Ron Holloway, Warren and Kevin Scott | Morrison, CO

With the artificial winds of “Echoes” still blowing across an empty stage, the cosmonauts returned for re-entry and warmed the house with one of Floyd’s most popular songs “Comfortably Numb.” Originally released on The Wall, this one got eight minutes of airtime as everyone breathed in its atmospheric healing. Greene remained front and center, guitar in hand, and exchanged with Haynes on the classic. Standing only a couple of feet apart, the two pushed each other further and further, so much so that no one in the house was left in their seats at the end.

Dark Side of the Mule | Morrison, Colorado

“Wish You Were Here” was the final selection of the night, and as the crowd sang every word, Haynes sent everyone home with a nightcap they will not soon forget. This last emotive piece put everyone’s feet back on the ground and in the surroundings, we all found ourselves in, happiness abounded, and the dreamlike journey concluded. With the final lyric sung solely by the audience, Haynes closed, “What a beautiful night. Thank you very much” and walked off stage.

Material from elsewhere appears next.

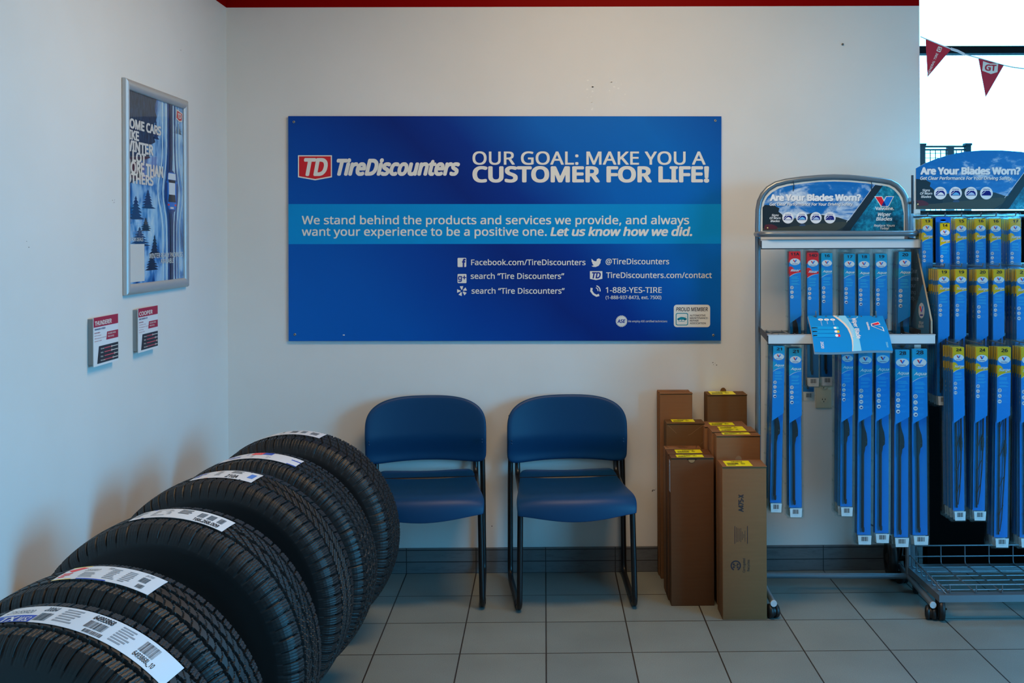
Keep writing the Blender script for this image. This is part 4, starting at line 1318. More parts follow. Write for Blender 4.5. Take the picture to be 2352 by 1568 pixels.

Dark Side of the Mule | Red Rocks Amphitheatre

Although the Pink Floyd portion of the setlist has not varied much on the tour, the material sounded exciting, attentive, and loved. The band gave their souls over to the experience in every note and no one came off bored or complacent. The production visuals added another layer to the performance and the sound was incredible. By the end of it all, lovers of this era got to see the next best thing to Led Zeppelin, take a ride with the steadfast Gov’t Mule, and say happy birthday and goodbye to Pink Floyd. All said and done, it was no wonder that some were willing to drive fifteen hundred miles for one more trip to the moon.